### RECORDED INFORMATION
◇ ◇ ◇ ◇

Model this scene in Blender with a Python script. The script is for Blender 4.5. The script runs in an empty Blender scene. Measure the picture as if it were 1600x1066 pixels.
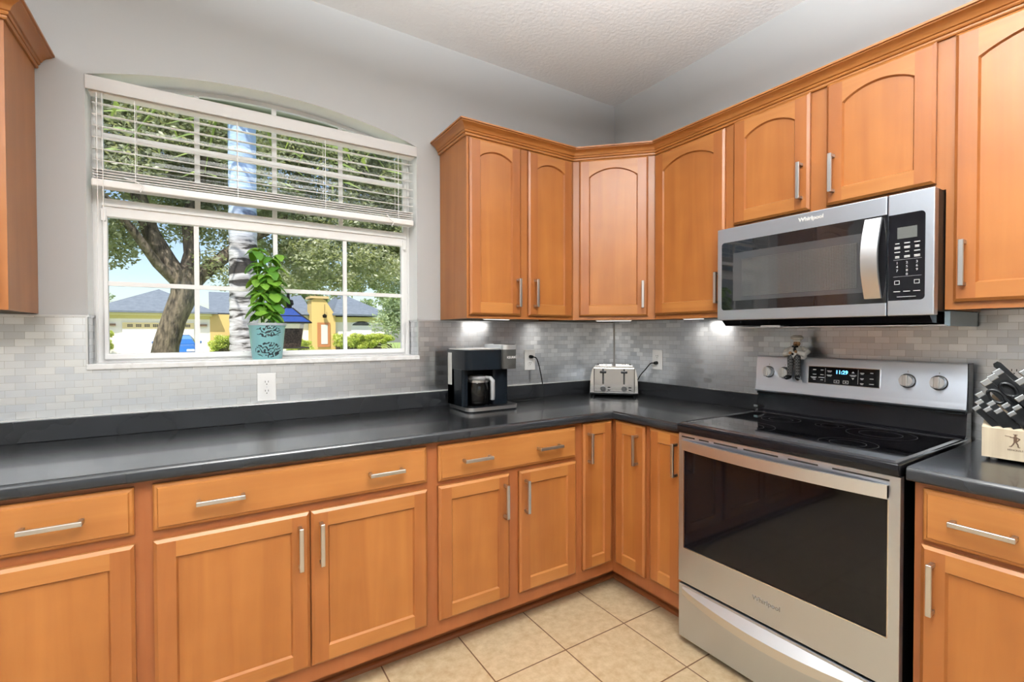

◇ ◇ ◇ ◇

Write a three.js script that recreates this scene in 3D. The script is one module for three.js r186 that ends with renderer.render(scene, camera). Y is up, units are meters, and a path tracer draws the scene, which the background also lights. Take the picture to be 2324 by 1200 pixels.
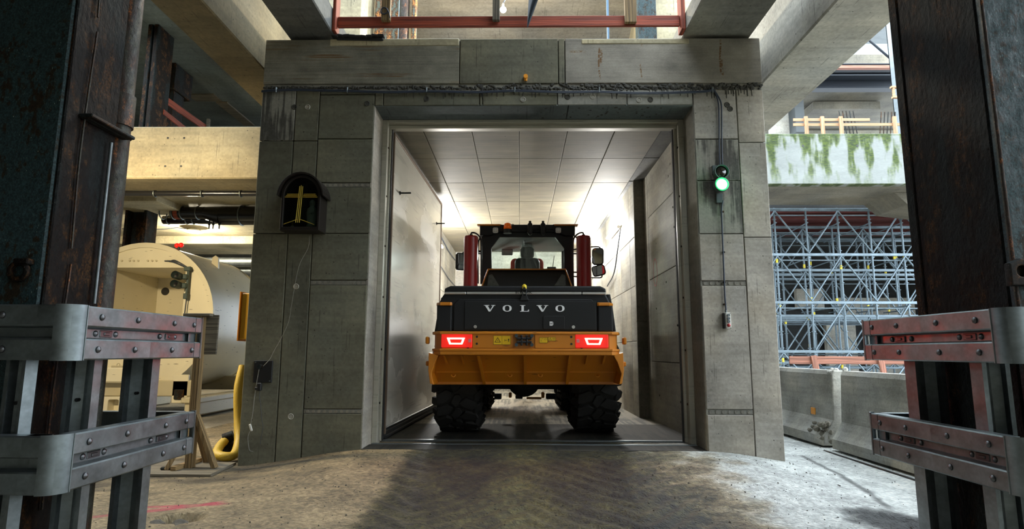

◇ ◇ ◇ ◇

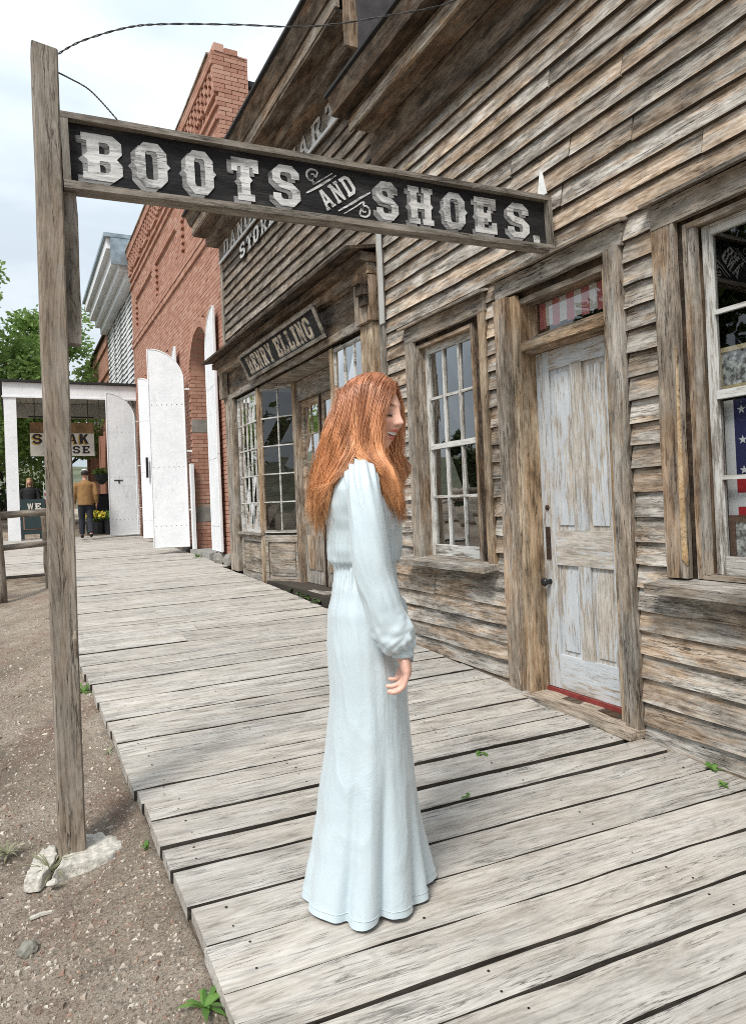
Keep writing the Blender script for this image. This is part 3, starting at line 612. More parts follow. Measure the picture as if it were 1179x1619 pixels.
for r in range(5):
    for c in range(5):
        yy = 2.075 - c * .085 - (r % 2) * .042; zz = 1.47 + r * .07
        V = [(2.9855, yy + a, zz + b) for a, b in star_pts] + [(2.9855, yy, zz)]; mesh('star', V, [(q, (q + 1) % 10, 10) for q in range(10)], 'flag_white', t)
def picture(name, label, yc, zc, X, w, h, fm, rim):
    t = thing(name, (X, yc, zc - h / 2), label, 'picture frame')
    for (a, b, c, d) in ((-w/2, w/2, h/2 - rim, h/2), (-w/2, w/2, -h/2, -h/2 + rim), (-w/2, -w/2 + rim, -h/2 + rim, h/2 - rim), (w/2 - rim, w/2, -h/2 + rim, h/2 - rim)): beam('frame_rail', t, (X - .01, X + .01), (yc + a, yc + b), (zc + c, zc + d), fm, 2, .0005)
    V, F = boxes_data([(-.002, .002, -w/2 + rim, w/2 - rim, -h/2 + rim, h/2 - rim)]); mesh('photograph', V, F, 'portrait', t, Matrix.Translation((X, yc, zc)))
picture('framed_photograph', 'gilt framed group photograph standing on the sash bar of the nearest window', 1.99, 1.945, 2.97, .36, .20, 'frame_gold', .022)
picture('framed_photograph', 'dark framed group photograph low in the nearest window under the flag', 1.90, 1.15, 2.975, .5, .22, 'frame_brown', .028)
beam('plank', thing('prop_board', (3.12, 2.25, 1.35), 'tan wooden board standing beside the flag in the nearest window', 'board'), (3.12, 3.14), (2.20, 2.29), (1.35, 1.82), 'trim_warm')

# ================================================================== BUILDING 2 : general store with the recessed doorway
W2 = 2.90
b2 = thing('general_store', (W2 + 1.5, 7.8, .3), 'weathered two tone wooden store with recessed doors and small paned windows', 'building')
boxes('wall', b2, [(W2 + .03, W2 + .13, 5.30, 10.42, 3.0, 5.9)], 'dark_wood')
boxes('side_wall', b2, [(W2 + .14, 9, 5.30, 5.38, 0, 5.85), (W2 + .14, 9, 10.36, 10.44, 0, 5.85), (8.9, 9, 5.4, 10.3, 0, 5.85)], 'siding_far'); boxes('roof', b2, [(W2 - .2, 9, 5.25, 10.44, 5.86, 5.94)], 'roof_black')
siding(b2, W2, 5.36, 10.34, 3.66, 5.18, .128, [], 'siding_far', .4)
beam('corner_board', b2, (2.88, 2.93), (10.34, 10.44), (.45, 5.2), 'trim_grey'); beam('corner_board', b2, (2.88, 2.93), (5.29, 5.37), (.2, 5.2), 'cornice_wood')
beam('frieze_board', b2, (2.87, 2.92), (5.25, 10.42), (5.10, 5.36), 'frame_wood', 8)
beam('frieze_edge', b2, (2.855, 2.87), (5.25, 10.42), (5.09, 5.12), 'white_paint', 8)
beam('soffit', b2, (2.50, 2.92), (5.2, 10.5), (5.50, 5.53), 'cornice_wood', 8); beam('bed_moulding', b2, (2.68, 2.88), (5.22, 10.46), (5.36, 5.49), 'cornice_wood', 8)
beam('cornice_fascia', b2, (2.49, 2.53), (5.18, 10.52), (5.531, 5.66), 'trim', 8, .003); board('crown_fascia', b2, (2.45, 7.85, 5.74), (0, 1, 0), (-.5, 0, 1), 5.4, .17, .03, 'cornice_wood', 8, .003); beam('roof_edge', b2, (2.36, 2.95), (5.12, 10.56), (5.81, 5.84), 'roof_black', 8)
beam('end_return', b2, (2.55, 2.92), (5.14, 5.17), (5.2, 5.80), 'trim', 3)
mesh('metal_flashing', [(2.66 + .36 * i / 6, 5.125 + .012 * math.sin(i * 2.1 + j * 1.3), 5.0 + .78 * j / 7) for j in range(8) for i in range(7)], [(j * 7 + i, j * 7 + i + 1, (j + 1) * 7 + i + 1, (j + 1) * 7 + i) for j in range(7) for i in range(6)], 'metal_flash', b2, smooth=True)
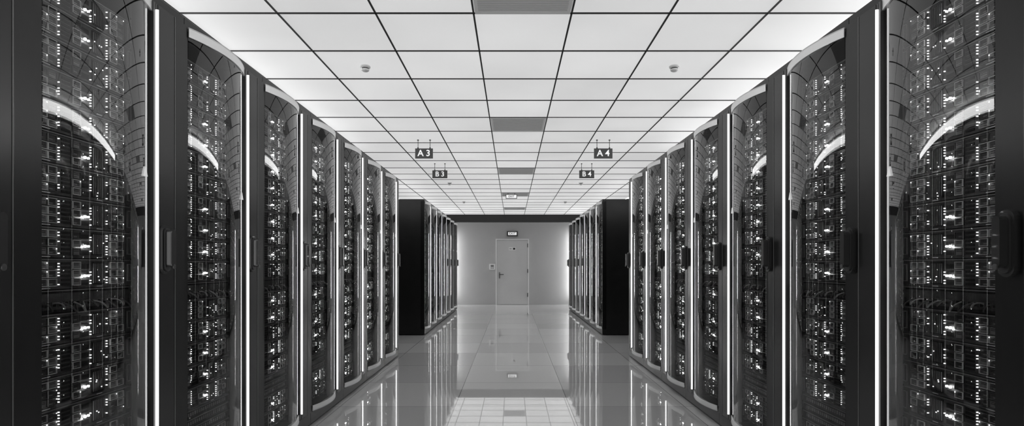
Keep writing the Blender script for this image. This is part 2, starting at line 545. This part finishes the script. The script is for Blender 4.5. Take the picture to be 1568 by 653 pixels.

◇ ◇ ◇ ◇

Using the data above, extract exactly the lines from the one containing "[], 'siding_far', .4)" through the one containing "by 653 pixels.". Pictures are left out.

siding(b2, W2, 5.36, 10.34, 3.66, 5.18, .128, [], 'siding_far', .4)
beam('corner_board', b2, (2.88, 2.93), (10.34, 10.44), (.45, 5.2), 'trim_grey'); beam('corner_board', b2, (2.88, 2.93), (5.29, 5.37), (.2, 5.2), 'cornice_wood')
beam('frieze_board', b2, (2.87, 2.92), (5.25, 10.42), (5.10, 5.36), 'frame_wood', 8)
beam('frieze_edge', b2, (2.855, 2.87), (5.25, 10.42), (5.09, 5.12), 'white_paint', 8)
beam('soffit', b2, (2.50, 2.92), (5.2, 10.5), (5.50, 5.53), 'cornice_wood', 8); beam('bed_moulding', b2, (2.68, 2.88), (5.22, 10.46), (5.36, 5.49), 'cornice_wood', 8)
beam('cornice_fascia', b2, (2.49, 2.53), (5.18, 10.52), (5.531, 5.66), 'trim', 8, .003); board('crown_fascia', b2, (2.45, 7.85, 5.74), (0, 1, 0), (-.5, 0, 1), 5.4, .17, .03, 'cornice_wood', 8, .003); beam('roof_edge', b2, (2.36, 2.95), (5.12, 10.56), (5.81, 5.84), 'roof_black', 8)
beam('end_return', b2, (2.55, 2.92), (5.14, 5.17), (5.2, 5.80), 'trim', 3)
mesh('metal_flashing', [(2.66 + .36 * i / 6, 5.125 + .012 * math.sin(i * 2.1 + j * 1.3), 5.0 + .78 * j / 7) for j in range(8) for i in range(7)], [(j * 7 + i, j * 7 + i + 1, (j + 1) * 7 + i + 1, (j + 1) * 7 + i) for j in range(7) for i in range(6)], 'metal_flash', b2, smooth=True)
Keep writing the Blender script for this image. This is part 2, starting at line 545. This part finishes the script. The script is for Blender 4.5. Take the picture to be 1568 by 653 pixels.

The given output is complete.